Who in 2024 doesn’t presume events like these won’t be exploited (often cynically) for political gain? But that didn’t stop Scott from terming them “race-baiting” too. “We’ve been the bogeyman for them since the first day they brought us to this country,” he declared, as if such claims are somehow also not incendiary bluster.

An All-Too-Familiar Trend

Not that calling one’s critics racist is just the province of Baltimore mayors in 2024. Fulton County District Attorney Fani Willis sought to distract attention from her obvious ethical malfeasances in prosecuting former President Donald Trump by accusing her detractors of racism. Corporate media jumped on that narrative as well, as the National Review observed, jokingly commenting: “Let she who has not hired her boyfriend to prosecute a former president on the taxpayer dime cast the first stone.”

Or how about former Harvard president Claudine Gay, who attempted to redirect from her disastrous testimony during a congressional hearing by claiming her critics were, of course, motivated by racism? Once it became clear that her academic career was based on her penchant for plagiarism and data falsification, or attempting to destroy the careers of fellow (black) academics whose research undermined the dominant DEI narrative, Gay only doubled down on her allegations of racism against her.

Then, of course, there are the many racial grievance grifters who make their fortune off anti-racism. Nikole Hannah-Jones, who has charged more than $500 per minute for public speaking fees, accuses even the most tempered criticism of her professional work as racially motivated. Bestselling author Ibram X. Kendi similarly calls his opponents bigots. And Black Lives Matter co-founder Patrisse Cullors — who siphoned BLM funds to bankroll her luxurious lifestyle — claims her critics are not only racist but also attempting to assassinate her.

And those are just the stories you’ve heard about. There are, apparently, hordes of racists running wild all over America, disrupting the women’s college basketball tournament, offering bigoted dramatic portrayals of Agatha Christie novels, and writing offensive things in high-school bathrooms. Could it possibly be that, in a country of more than 330 million people there are a few idiots out there saying and doing stupid, racist things? There are more than 25,000 homicides and hundreds of thousands of cases of robbery or aggravated assault every year. But it’s the handful of morons spewing racist rhetoric who are the real threat to America.

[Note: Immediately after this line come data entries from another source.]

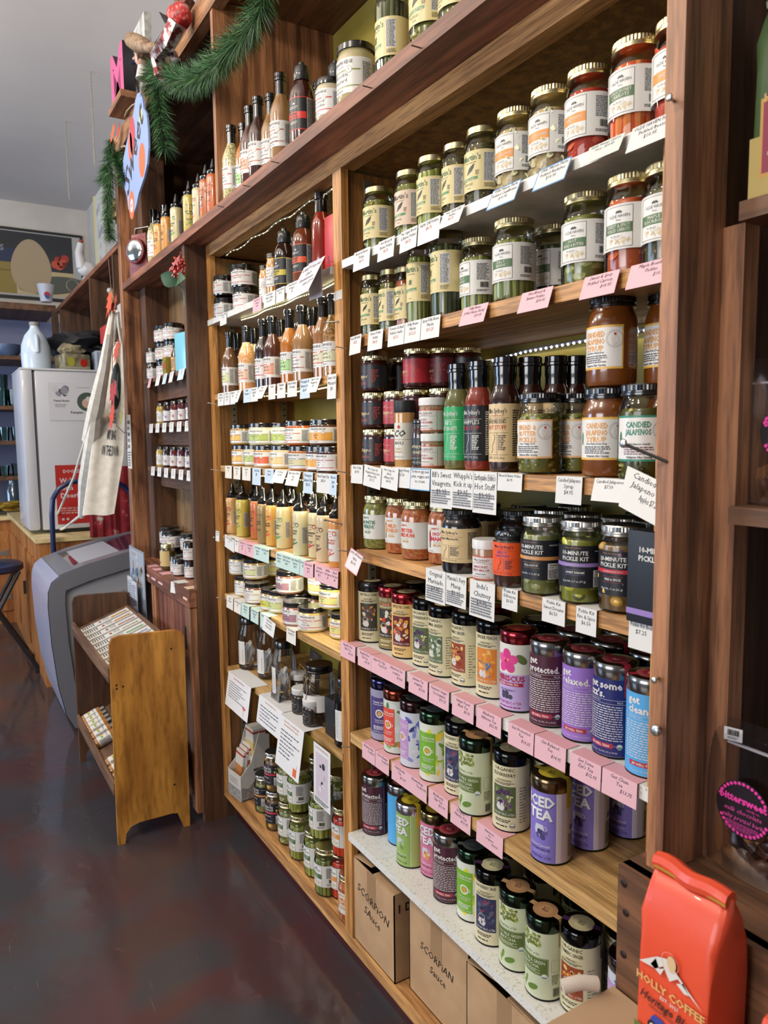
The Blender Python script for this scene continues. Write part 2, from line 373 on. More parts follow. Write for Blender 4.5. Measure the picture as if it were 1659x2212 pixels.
def L_syd(r, H, bg, ink, title, tc, body=True, back=True):
    a = base_label(r, H, bg, -140, 140); k = r * 1000
    a.text("Miss Sydney's", -.05 * k, .84 * H, .085 * H, ink, bold=.6, fit=1.35 * k).text('Secret Family Recipes LLC', -.05 * k, .785 * H, .03 * H, '#a8332c', shear=.3, fit=1.1 * k)
    a.rect(-.8 * k, .755 * H, .75 * k, .76 * H, ink, 2)
    for i, t in enumerate(title): a.text(t, -.1 * k, (.665 - .105 * i) * H, .075 * H, tc[i], bold=.5, fit=1.4 * k)
    a.rect(-.8 * k, .5 * H, .75 * k, .505 * H, ink, 2).rect(.02 * k, .13 * H, .035 * k, .5 * H, ink, 2).lines(.1 * k, .2 * H, .6 * k, .47 * H, 9, ink, rag=.4)
    pts = [(-.2, .48), (-.12, .42), (-.22, .34), (-.32, .28), (-.28, .2), (-.42, .15)]
    for (x0, y0), (x1, y1) in zip(pts, pts[1:]):
        d = Vector(((x1 - x0) * k, (y1 - y0) * H)); n = Vector((-d.y, d.x)).normalized() * .5
        a.poly([(x0 * k + n.x, y0 * H + n.y), (x1 * k + n.x, y1 * H + n.y), (x1 * k - n.x, y1 * H - n.y), (x0 * k - n.x, y0 * H - n.y)], ink, 3)
    a.rect(-.8 * k, .12 * H, .75 * k, .125 * H, ink, 2).text('NET WT. 12.7 OZ. (360 g)', -.1 * k, .05 * H, .042 * H, ink, fit=1.2 * k)
    if back: a.lines(1.0 * k, .1 * H, 1.6 * k, .9 * H, 20, ink)
    return a
def L_salsa(r, H, c1, c2, w1, w2):
    a = base_label(r, H, '#dcdad2', -130, 130); k = r * 1000
    a.text("LARRY'S", -.25 * k, .84 * H, .07 * H, c1, bold=2).text(w1, -.05 * k, .62 * H, .14 * H, c1 if w1 != 'MILD' else c2, bold=2.5, fit=1.3 * k).text(w2, -.05 * k, .44 * H, .14 * H, c1 if w1 != 'MILD' else c2, bold=2.5, fit=1.3 * k)
    a.text('ALL NATURAL', -.1 * k, .36 * H, .03 * H, '#c49a3a', bold=1).text('SALSA', -.1 * k, .24 * H, .085 * H, '#c98f2c' if w1 != 'AUNTIE' else '#2c6b47', bold=2)
    if w1 in ('MILD', 'HOT'):
        a.disc(-.62 * k, .74 * H, .05 * H, '#8a5a3a', 3).disc(-.62 * k, .8 * H, .06 * H, '#d9b84c', 4, sy=.4).rect(-.72 * k, .4 * H, -.52 * k, .7 * H, '#c98a3c' if w1 == 'MILD' else '#9c2c3c', 2).rect(-.7 * k, .18 * H, -.64 * k, .4 * H, '#6b4a2e', 2).rect(-.6 * k, .18 * H, -.54 * k, .4 * H, '#6b4a2e', 2)
    return a.lines(-.7 * k, .05 * H, -.3 * k, .08 * H, 1, '#555555')
def L_kit(r, H, band, name, wt):
    a = base_label(r, H, '#14161c', -150, 150); k = r * 1000
    a.text('PEARL AND JOHNNY', -.2 * k, .93 * H, .03 * H, '#a8744c', bold=.5).text('10-MINUTE', -.15 * k, .78 * H, .095 * H, '#e9e6e0', bold=1.5, fit=1.25 * k).text('PICKLE KIT', -.12 * k, .645 * H, .095 * H, '#e9e6e0', bold=1.5, fit=1.3 * k)
    a.rect(-1.4 * k, .5 * H, 1.6 * k, .59 * H, band, 1).text('HOMEMADE BY YOU!', -.1 * k, .525 * H, .035 * H, '#e9e6e0', 5)
    a.rect(-.55 * k, .425 * H, .35 * k, .43 * H, band, 2).text(name, -.1 * k, .34 * H, .05 * H, '#e9e6e0', bold=1.5, fit=.85 * k).rect(-.55 * k, .3 * H, .35 * k, .305 * H, band, 2)
    a.text(wt, -.15 * k, .13 * H, .045 * H, '#e9e6e0', bold=.5).rect(.72 * k, .02 * H, 1.3 * k, .42 * H, '#e4e0da', 1).text('Nutrition', 1.0 * k, .36 * H, .04 * H, INK, bold=1.5, fit=.5 * k).text('Facts', .9 * k, .3 * H, .04 * H, INK, bold=1.5).lines(.76 * k, .04 * H, 1.25 * k, .27 * H, 7, '#333333')
    a.text('DIRECTIONS', 1.0 * k, .86 * H, .03 * H, '#e9e6e0', bold=1).lines(1.5 * k, .1 * H, 2.1 * k, .9 * H, 18, '#8b8e96')
    return a
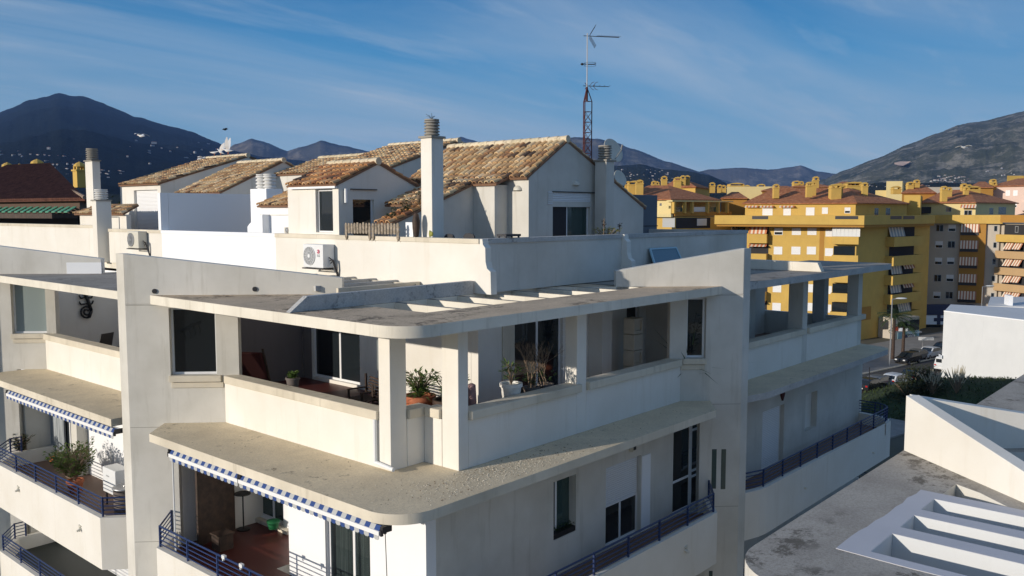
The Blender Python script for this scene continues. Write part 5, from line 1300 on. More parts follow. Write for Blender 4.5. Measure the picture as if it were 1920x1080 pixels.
strip('road','asphalt',-14,0,GZ)
strip('pavement','pavement',0,12,GZ+.13);strip('kerb','coping',-.16,-.002,GZ+.14)
strip('street_pavement','pavement',-18,-14.2,GZ+.13)
m=MB()
for k in range(-6,12):
    p=ra_+rd*(k*9)+rn*-6.9;q=p+rd*4;w=rn*.07;m.add([tuple(x+Vector((0,0,.006))) for x in (p-w,q-w,q+w,p+w)],[(0,1,2,3)])
tag(m.build('road_markings','awn_white'),kind='structure')
# grassy bank in front of the road
bk=MB();nx,ny=60,26
c0=place(1640,760,GZ+1);
def bank_h(a,b): # a 0..1 along, b 0..1 across
    e=math.sin(math.pi*min(1,max(0,b)))**.8*min(1,a*3.5)*min(1,(1-a)*6)
    e*=min(1,max(.0,1-(a-.36)*3.2))
    return 3.0*e+.5*noise.noise(Vector((a*9,b*5,0)))*e
A_=atz(1600,775,GZ);Bv=atz(1960,690,GZ)
u_=(Bv-A_);u_.z=0;Lb=u_.length;u_.normalize();w_=Vector((-u_.y,u_.x,0))
if w_.dot(Vector((FW[0],FW[1],0)))>0: w_=-w_
vs=[];
for i in range(nx+1):
    for j in range(ny+1):
        a=i/nx;b=j/ny;p=A_+u_*(Lb*a)+w_*(30*b-5);vs.append((p.x,p.y,GZ-.01+bank_h(a,b)))
bk.add(vs,[(i*(ny+1)+j,(i+1)*(ny+1)+j,(i+1)*(ny+1)+j+1,i*(ny+1)+j+1) for i in range(nx) for j in range(ny)])
tag(bk.build('grass_bank','grass_m',smooth=True,ang=180),kind='structure')
varied('grass_blade',(.022,.04,.01),(.055,.085,.022),1.5,.9);simple('pampas',(.42,.38,.28),.9);varied('bush_dark',(.018,.032,.012),(.07,.075,.035),2.,.9)
gr=MB();rg=random.Random(3)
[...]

Playing the Corrosive Racist Card

Far more than being overrun with racists and their bigoted sympathies, America is overwhelmed with faux crises manufactured by elites claiming America is on the verge of a totalitarian coup by a supposed conspiracy of Ku Klux Klan and neo-Nazi sympathizers. It is absurd, but it’s certainly a good way to rally the leftist base for the next election cycle. But whatever short-term gains this archives for the left, its effects on our body politic are disastrous.

A growing number of citizens, particularly among the younger generation, truly believe that America is systematically racist and that millions of conservative Americans do not simply possess different political opinions but are contemptible racists. Thus everything these conservatives think and say, somehow, is ultimately explained by racism. And conservative criticism of incompetent bureaucrats or ideological grifters isn’t motivated by, say, justice and truth — or perhaps a competing political vision — but vicious hatred of nonwhite people.

Though there is a certain analogy to the old parable of the boy who cried wolf, this paradigm is far more perverse. Constant accusations of racism seem to only further impress upon a cohort of Americans that their political opponents really are evil bigots. It doesn’t seem to matter how many times the likes of Fani Willis, Claudine Gay, or Nikole Hannah-Jones are proved to be embarrassingly unethical and inept — the presumption is only ever that criticism of such public figures must be false and bigoted. Until our establishment elites can move on from this destructive narrative, there is little hope for productive political discourse in this country.